FULLY BOOKED On the media: what does the future hold for Arab state media?

Talk April 13, 2011 7:00 PM

Videos that were circulated after the fall of President Hosni Mubarak showing state TV bosses being chased out of their offices and journalist strikes appeared to herald a new era in Egypt.

In Libya, hackers have attacked the state broacaster’s website and scenes of people throwing their shoes at the screen in a mark of disrespect are reported to have taken place in Libya as they did in Egypt and other countries where the media is regarded as an instrument of government.

The state-controlled TV channels, radio, newspapers and magazines were re-casting themselves as champions of radical change, while just days before the protestors in Tahrir Square had been ignored or denounced.

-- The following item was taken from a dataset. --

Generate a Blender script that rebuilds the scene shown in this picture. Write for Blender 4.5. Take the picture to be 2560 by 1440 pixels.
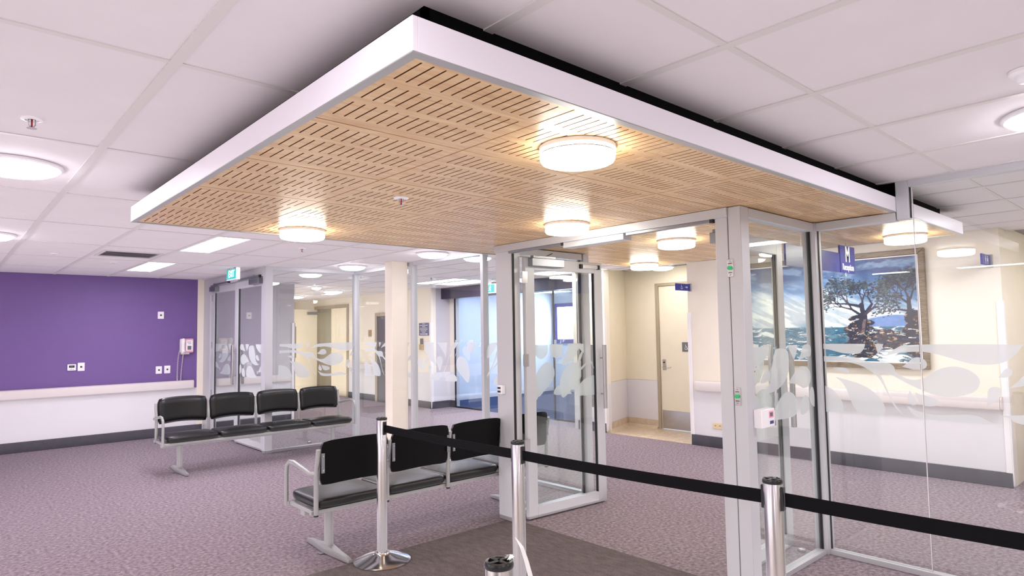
import bpy, bmesh, math, random
import numpy as np
from mathutils import Matrix, Vector, Euler
from mathutils.geometry import delaunay_2d_cdt
random.seed(7)
R = math.radians
for o in list(bpy.data.objects): bpy.data.objects.remove(o)
sc = bpy.context.scene
C = sc.collection

# ------------------------------------------------------------------ camera
EYE = Vector((0, 0, 1.5753))
F_ = Vector((0.668697, 0.74101, 0.061232)); R_ = Vector((0.74296, -0.669148, -0.015829)); U_ = Vector((-0.029243, -0.056078, 0.997998))
cam = bpy.data.objects.new('camera', bpy.data.cameras.new('camera')); C.objects.link(cam)
M3 = Matrix((R_, U_, -F_)).transposed()
cam.matrix_world = Matrix.Translation(EYE) @ M3.to_4x4()
cam.data.sensor_width = 36; cam.data.sensor_fit = 'HORIZONTAL'
cam.data.lens = 1597.017 / 2560 * 36
cam.data.shift_y = 11.15 / 2560
cam.data.clip_start = 0.05; cam.data.clip_end = 100
sc.camera = cam
# ------------------------------------------------------------------ world, exposure
w = bpy.data.worlds.new('world'); sc.world = w; w.use_nodes = True
w.node_tree.nodes['Background'].inputs[0].default_value = (0.75, 0.85, 1, 1)
w.node_tree.nodes['Background'].inputs[1].default_value = 0.6
sc.view_settings.view_transform = 'Standard'; sc.view_settings.look = 'None'
sc.view_settings.gamma = 1; sc.view_settings.use_curve_mapping = False
sc.view_settings.exposure = 0.5
sc.cycles.transparent_max_bounces = 32; sc.cycles.max_bounces = 10; sc.cycles.diffuse_bounces = 6
# strengths of the lamps' diffusers (W/m2)
E_WARM, E_COOL, E_TROFF, E_BLUE = 22.0, 30.0, 24.0, 16.0

# area lights added just above the floor, facing up to brighten the ceilings
def uplight(name, loc, sx, sy, power, col):
    l = bpy.data.lights.new(name, 'AREA'); l.shape = 'RECTANGLE'; l.size = sx; l.size_y = sy; l.energy = power; l.color = col
    o = bpy.data.objects.new(name, l); C.objects.link(o); o.location = loc; o.rotation_euler = (math.pi, 0, 0)
    return o
uplight('added_uplight', (0.15, 4.2, 0.03), 8.8, 14.0, 185, (1, 0.95, 0.985))
uplight('added_uplight', (6.2, 4.6, 0.03), 2.8, 12.6, 40, (1, 0.97, 0.95))
uplight('added_uplight', (6.3, 14.5, 0.03), 2.6, 6.5, 42, (1, 0.96, 0.92))

# ------------------------------------------------------------------ materials
def lin(h):
    h = h.lstrip('#'); out = []
    for i in (0, 2, 4):
        c = int(h[i:i+2], 16) / 255
        out.append(c / 12.92 if c <= 0.04045 else ((c + 0.055) / 1.055) ** 2.4)
    return tuple(out) + (1,)
def mat(name, col, rough=0.5, metal=0.0, emit=None, estr=1.0, var=0.0, vscale=6.0, bump=0.0, bscale=200.0, coat=0.0, spec=0.5):
    m = bpy.data.materials.new(name); m.use_nodes = True; nt = m.node_tree; N = nt.nodes; L = nt.links
    b = N['Principled BSDF']; c = lin(col) if isinstance(col, str) else tuple(col)
    b.inputs['Base Color'].default_value = c
    b.inputs['Roughness'].default_value = rough; b.inputs['Metallic'].default_value = metal
    b.inputs['Specular IOR Level'].default_value = spec; b.inputs['Coat Weight'].default_value = coat
    tc = N.new('ShaderNodeTexCoord')
    if var > 0:
        n = N.new('ShaderNodeTexNoise'); n.inputs['Scale'].default_value = vscale; n.inputs['Detail'].default_value = 4
        L.new(tc.outputs['Object'], n.inputs['Vector'])
        r = N.new('ShaderNodeValToRGB')
        r.color_ramp.elements[0].position = 0.3; r.color_ramp.elements[1].position = 0.7
        r.color_ramp.elements[0].color = tuple(x * (1 - var) for x in c[:3]) + (1,)
        r.color_ramp.elements[1].color = tuple(min(1, x * (1 + var)) for x in c[:3]) + (1,)
        L.new(n.outputs['Fac'], r.inputs['Fac']); L.new(r.outputs['Color'], b.inputs['Base Color'])
    if bump > 0:
        n = N.new('ShaderNodeTexNoise'); n.inputs['Scale'].default_value = bscale; n.inputs['Detail'].default_value = 2
        L.new(tc.outputs['Object'], n.inputs['Vector'])
        u = N.new('ShaderNodeBump'); u.inputs['Strength'].default_value = bump; u.inputs['Distance'].default_value = 0.002
        L.new(n.outputs['Fac'], u.inputs['Height']); L.new(u.outputs['Normal'], b.inputs['Normal'])
    if emit:
        b.inputs['Emission Color'].default_value = lin(emit); b.inputs['Emission Strength'].default_value = estr
    return m
def speckle(name, cols, scale, rough=0.95, stretch=(1, 1, 1), bump=0.3):
    m = bpy.data.materials.new(name); m.use_nodes = True; nt = m.node_tree; N = nt.nodes; L = nt.links
    b = N['Principled BSDF']; b.inputs['Roughness'].default_value = rough; b.inputs['Specular IOR Level'].default_value = 0.1
    tc = N.new('ShaderNodeTexCoord'); mp = N.new('ShaderNodeMapping'); mp.inputs['Scale'].default_value = stretch
    L.new(tc.outputs['Object'], mp.inputs['Vector'])
    n = N.new('ShaderNodeTexNoise'); n.inputs['Scale'].default_value = scale; n.inputs['Detail'].default_value = 3; n.inputs['Roughness'].default_value = 0.7
    L.new(mp.outputs['Vector'], n.inputs['Vector'])
    n2 = N.new('ShaderNodeTexNoise'); n2.inputs['Scale'].default_value = scale * 0.12; n2.inputs['Detail'].default_value = 3
    L.new(mp.outputs['Vector'], n2.inputs['Vector'])
    a = N.new('ShaderNodeMath'); a.operation = 'MULTIPLY_ADD'; a.inputs[1].default_value = 0.3; L.new(n2.outputs['Fac'], a.inputs[0])
    s = N.new('ShaderNodeMath'); s.operation = 'MULTIPLY'; s.inputs[1].default_value = 0.7; L.new(n.outputs['Fac'], s.inputs[0])
    L.new(s.outputs[0], a.inputs[2])
    r = N.new('ShaderNodeValToRGB'); cr = r.color_ramp
    while len(cr.elements) < len(cols): cr.elements.new(0.5)
    for i, c in enumerate(cols):
        cr.elements[i].position = 0.36 + 0.28 * i / (len(cols) - 1); cr.elements[i].color = lin(c)
    L.new(a.outputs[0], r.inputs['Fac']); L.new(r.outputs['Color'], b.inputs['Base Color'])
    u = N.new('ShaderNodeBump'); u.inputs['Strength'].default_value = bump; u.inputs['Distance'].default_value = 0.004
    L.new(n.outputs['Fac'], u.inputs['Height']); L.new(u.outputs['Normal'], b.inputs['Normal'])
    return m
def wood(name, c1, c2, scale, rough, stretch):
    m = bpy.data.materials.new(name); m.use_nodes = True; nt = m.node_tree; N = nt.nodes; L = nt.links
    b = N['Principled BSDF']; b.inputs['Roughness'].default_value = rough
    tc = N.new('ShaderNodeTexCoord'); mp = N.new('ShaderNodeMapping'); mp.inputs['Scale'].default_value = stretch
    oi = N.new('ShaderNodeObjectInfo'); ad = N.new('ShaderNodeVectorMath'); ad.operation = 'ADD'
    L.new(tc.outputs['Object'], ad.inputs[0])
    ml = N.new('ShaderNodeMath'); ml.operation = 'MULTIPLY'; ml.inputs[1].default_value = 37.0
    L.new(oi.outputs['Random'], ml.inputs[0]); L.new(ml.outputs[0], ad.inputs[1]); L.new(ad.outputs[0], mp.inputs['Vector'])
    n = N.new('ShaderNodeTexNoise'); n.inputs['Scale'].default_value = scale; n.inputs['Detail'].default_value = 5; n.inputs['Distortion'].default_value = 1.2
    L.new(mp.outputs['Vector'], n.inputs['Vector'])
    r = N.new('ShaderNodeValToRGB'); r.color_ramp.elements[0].position = 0.3; r.color_ramp.elements[1].position = 0.72
    r.color_ramp.elements[0].color = lin(c1); r.color_ramp.elements[1].color = lin(c2)
    L.new(n.outputs['Fac'], r.inputs['Fac']); L.new(r.outputs['Color'], b.inputs['Base Color'])
    return m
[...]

But can a leopard change its spots? Already there has been criticism of Egyptian broadcasters and newspapers for stirring up xenophobia and for remaining hostile to the pro-democracy movements.

What is required in order that a genuine revolution takes place in the media – not only in Egypt but in other countries where autocrats have used it to bolster their power? What happens in countries such as Iran where control of the media remains absolute?

Join us at the Frontline Club when we will be discussing what the future holds for state media, the impact of channels such as Al Jazeera and BBC Arabic, and the ways that people are using the internet and other social media to circumvent that power.

The discussion will be chaired by author and broadcaster Tom Fenton.


Faisal J. Abbas, London-based journalist, blogger and social commentator. He writes regularly for Huffington Post on Middle Eastern affairs and has worked with several leading Arab media outlets such as Asharq Al Awsat, where he established and edited the paper’s weekly ‘Media Supplement’, Al Hayat and Future Television of Lebanon;

Dina Matar, senior lecturer in Arab Media and Political Communication at SOAS;

Hugh Miles, award-winning investigative journalist specialising in the Middle East and North Africa, author of Al Jazeera: How Arab TV News Challenged the World and Playing Cards in Cairo and contributing editor of the American University in Cairo’s Centre for Television Journalism media journal;

Ayman Mohyeldin, Middle East-based correspondent for Al Jazeera English.